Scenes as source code
________________________________________
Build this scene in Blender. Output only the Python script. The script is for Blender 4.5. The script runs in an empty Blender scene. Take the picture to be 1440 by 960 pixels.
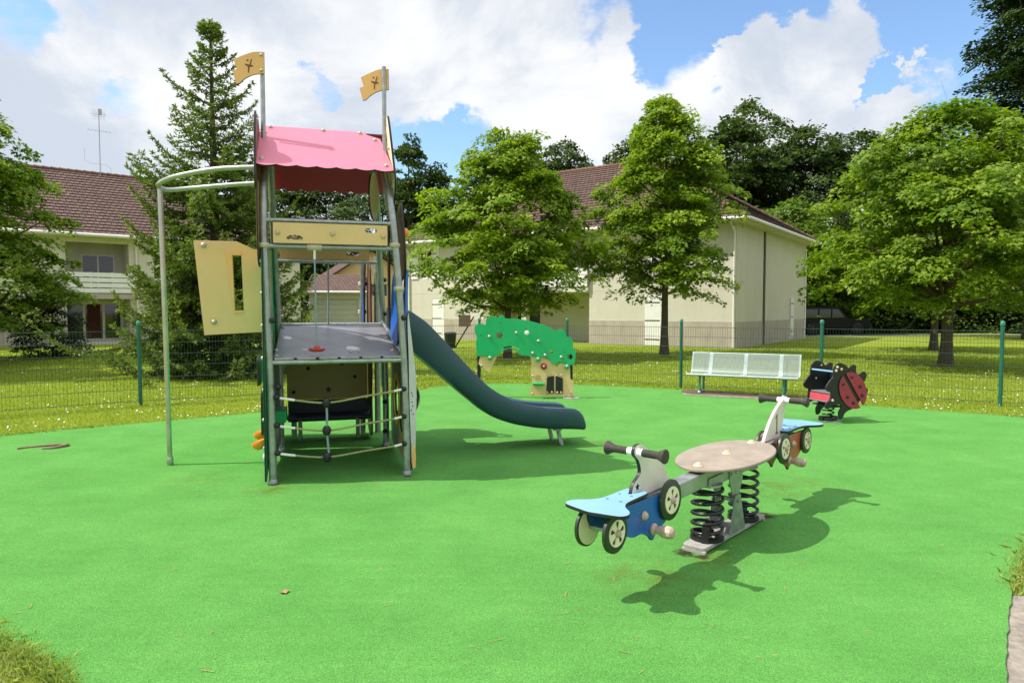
import bpy, bmesh, math, random
import numpy as np
from mathutils import Vector, Matrix

random.seed(7)
RNG = np.random.default_rng(11)
SC = bpy.context.scene
COL = SC.collection
R = math.radians
PI = math.pi

# ------------------------------------------------------------------ materials
def nset(nd, **kw):
    for k, v in kw.items():
        nd.inputs[k.replace('_', ' ')].default_value = v

def newmat(name):
    m = bpy.data.materials.new(name)
    m.use_nodes = True
    nt = m.node_tree
    return m, nt, nt.nodes['Principled BSDF']

def c4(c):
    return (c[0], c[1], c[2], 1.0)

def mat(name, col, rough=0.5, metal=0.0, var=0.15, scale=6.0, bump=0.0, bscale=120.0, spec=0.5, dirt=0.0, dirtcol=(0.12, 0.10, 0.07), streak=1.0):
    """plain surface with a little wear: two noise layers over the colour, optional bump"""
    m, nt, p = newmat(name)
    N, L = nt.nodes, nt.links
    tc = N.new('ShaderNodeTexCoord')
    nz = N.new('ShaderNodeTexNoise'); nset(nz, Scale=scale, Detail=6.0, Roughness=0.65)
    L.new(tc.outputs['Object'], nz.inputs['Vector'])
    mr = N.new('ShaderNodeMapRange'); nset(mr, From_Min=0.3, From_Max=0.7, To_Min=1.0 - var, To_Max=1.0 + var)
    L.new(nz.outputs['Fac'], mr.inputs['Value'])
    mx = N.new('ShaderNodeVectorMath'); mx.operation = 'SCALE'
    mx.inputs[0].default_value = col
    L.new(mr.outputs['Result'], mx.inputs['Scale'])
    out = mx.outputs['Vector']
    if dirt > 0:
        n2 = N.new('ShaderNodeTexNoise'); nset(n2, Scale=scale * 2.3, Detail=8.0, Roughness=0.7)
        m_ = N.new('ShaderNodeMapping'); m_.inputs['Scale'].default_value = (1, 1, streak)
        L.new(tc.outputs['Object'], m_.inputs['Vector']); L.new(m_.outputs[0], n2.inputs['Vector'])
        r2 = N.new('ShaderNodeMapRange'); nset(r2, From_Min=0.5, From_Max=0.75, To_Min=0.0, To_Max=dirt)
        L.new(n2.outputs['Fac'], r2.inputs['Value'])
        m2 = N.new('ShaderNodeMix'); m2.data_type = 'RGBA'
        L.new(r2.outputs['Result'], m2.inputs[0]); L.new(out, m2.inputs[6]); m2.inputs[7].default_value = c4(dirtcol)
        out = m2.outputs[2]
    L.new(out, p.inputs['Base Color'])
    rr = N.new('ShaderNodeMapRange'); nset(rr, From_Min=0.3, From_Max=0.7, To_Min=max(0.02, rough - 0.08), To_Max=min(1, rough + 0.08))
    L.new(nz.outputs['Fac'], rr.inputs['Value']); L.new(rr.outputs['Result'], p.inputs['Roughness'])
    nset(p, Metallic=metal)
    p.inputs['Specular IOR Level'].default_value = spec
    if bump > 0:
        nb = N.new('ShaderNodeTexNoise'); nset(nb, Scale=bscale, Detail=4.0)
        L.new(tc.outputs['Object'], nb.inputs['Vector'])
        b = N.new('ShaderNodeBump'); nset(b, Strength=bump, Distance=0.004)
        L.new(nb.outputs['Fac'], b.inputs['Height']); L.new(b.outputs['Normal'], p.inputs['Normal'])
    return m

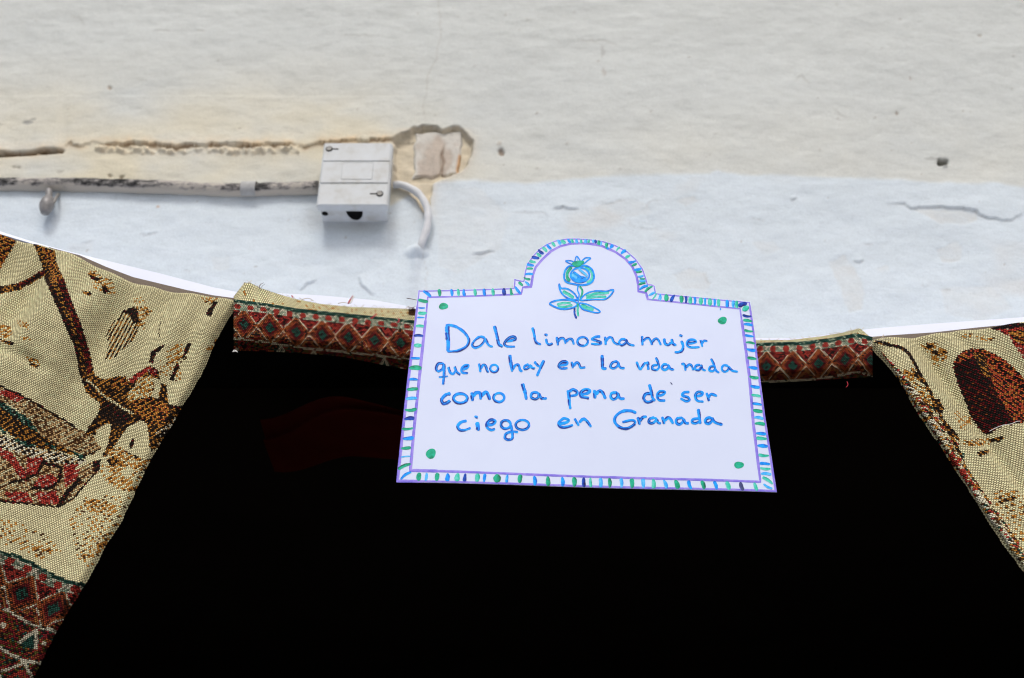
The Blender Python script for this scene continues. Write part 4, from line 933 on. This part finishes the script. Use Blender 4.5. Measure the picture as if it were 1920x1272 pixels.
________________________________________
● **EXERCISE DESCRIPTION**:
Skip the pictures and transcribe the rest of the records exactly.

● **THE RESPONSE**:
Build this scene in Blender. Output only the Python script. The script is for Blender 4.5. The script runs in an empty Blender scene. Take the picture to be 1440 by 960 pixels.
import bpy, bmesh, math, random
import numpy as np
from mathutils import Vector, Matrix

random.seed(7)
RNG = np.random.default_rng(11)
SC = bpy.context.scene
COL = SC.collection
R = math.radians
PI = math.pi

# ------------------------------------------------------------------ materials
def nset(nd, **kw):
    for k, v in kw.items():
        nd.inputs[k.replace('_', ' ')].default_value = v

def newmat(name):
    m = bpy.data.materials.new(name)
    m.use_nodes = True
    nt = m.node_tree
    return m, nt, nt.nodes['Principled BSDF']

def c4(c):
    return (c[0], c[1], c[2], 1.0)

def mat(name, col, rough=0.5, metal=0.0, var=0.15, scale=6.0, bump=0.0, bscale=120.0, spec=0.5, dirt=0.0, dirtcol=(0.12, 0.10, 0.07), streak=1.0):
    """plain surface with a little wear: two noise layers over the colour, optional bump"""
    m, nt, p = newmat(name)
    N, L = nt.nodes, nt.links
    tc = N.new('ShaderNodeTexCoord')
    nz = N.new('ShaderNodeTexNoise'); nset(nz, Scale=scale, Detail=6.0, Roughness=0.65)
    L.new(tc.outputs['Object'], nz.inputs['Vector'])
    mr = N.new('ShaderNodeMapRange'); nset(mr, From_Min=0.3, From_Max=0.7, To_Min=1.0 - var, To_Max=1.0 + var)
    L.new(nz.outputs['Fac'], mr.inputs['Value'])
    mx = N.new('ShaderNodeVectorMath'); mx.operation = 'SCALE'
    mx.inputs[0].default_value = col
    L.new(mr.outputs['Result'], mx.inputs['Scale'])
    out = mx.outputs['Vector']
    if dirt > 0:
        n2 = N.new('ShaderNodeTexNoise'); nset(n2, Scale=scale * 2.3, Detail=8.0, Roughness=0.7)
        m_ = N.new('ShaderNodeMapping'); m_.inputs['Scale'].default_value = (1, 1, streak)
        L.new(tc.outputs['Object'], m_.inputs['Vector']); L.new(m_.outputs[0], n2.inputs['Vector'])
        r2 = N.new('ShaderNodeMapRange'); nset(r2, From_Min=0.5, From_Max=0.75, To_Min=0.0, To_Max=dirt)
        L.new(n2.outputs['Fac'], r2.inputs['Value'])
        m2 = N.new('ShaderNodeMix'); m2.data_type = 'RGBA'
        L.new(r2.outputs['Result'], m2.inputs[0]); L.new(out, m2.inputs[6]); m2.inputs[7].default_value = c4(dirtcol)
        out = m2.outputs[2]
    L.new(out, p.inputs['Base Color'])
    rr = N.new('ShaderNodeMapRange'); nset(rr, From_Min=0.3, From_Max=0.7, To_Min=max(0.02, rough - 0.08), To_Max=min(1, rough + 0.08))
    L.new(nz.outputs['Fac'], rr.inputs['Value']); L.new(rr.outputs['Result'], p.inputs['Roughness'])
    nset(p, Metallic=metal)
    p.inputs['Specular IOR Level'].default_value = spec
    if bump > 0:
        nb = N.new('ShaderNodeTexNoise'); nset(nb, Scale=bscale, Detail=4.0)
        L.new(tc.outputs['Object'], nb.inputs['Vector'])
        b = N.new('ShaderNodeBump'); nset(b, Strength=bump, Distance=0.004)
        L.new(nb.outputs['Fac'], b.inputs['Height']); L.new(b.outputs['Normal'], p.inputs['Normal'])
    return m

The Blender Python script for this scene continues. Write part 4, from line 933 on. This part finishes the script. Use Blender 4.5. Measure the picture as if it were 1920x1272 pixels.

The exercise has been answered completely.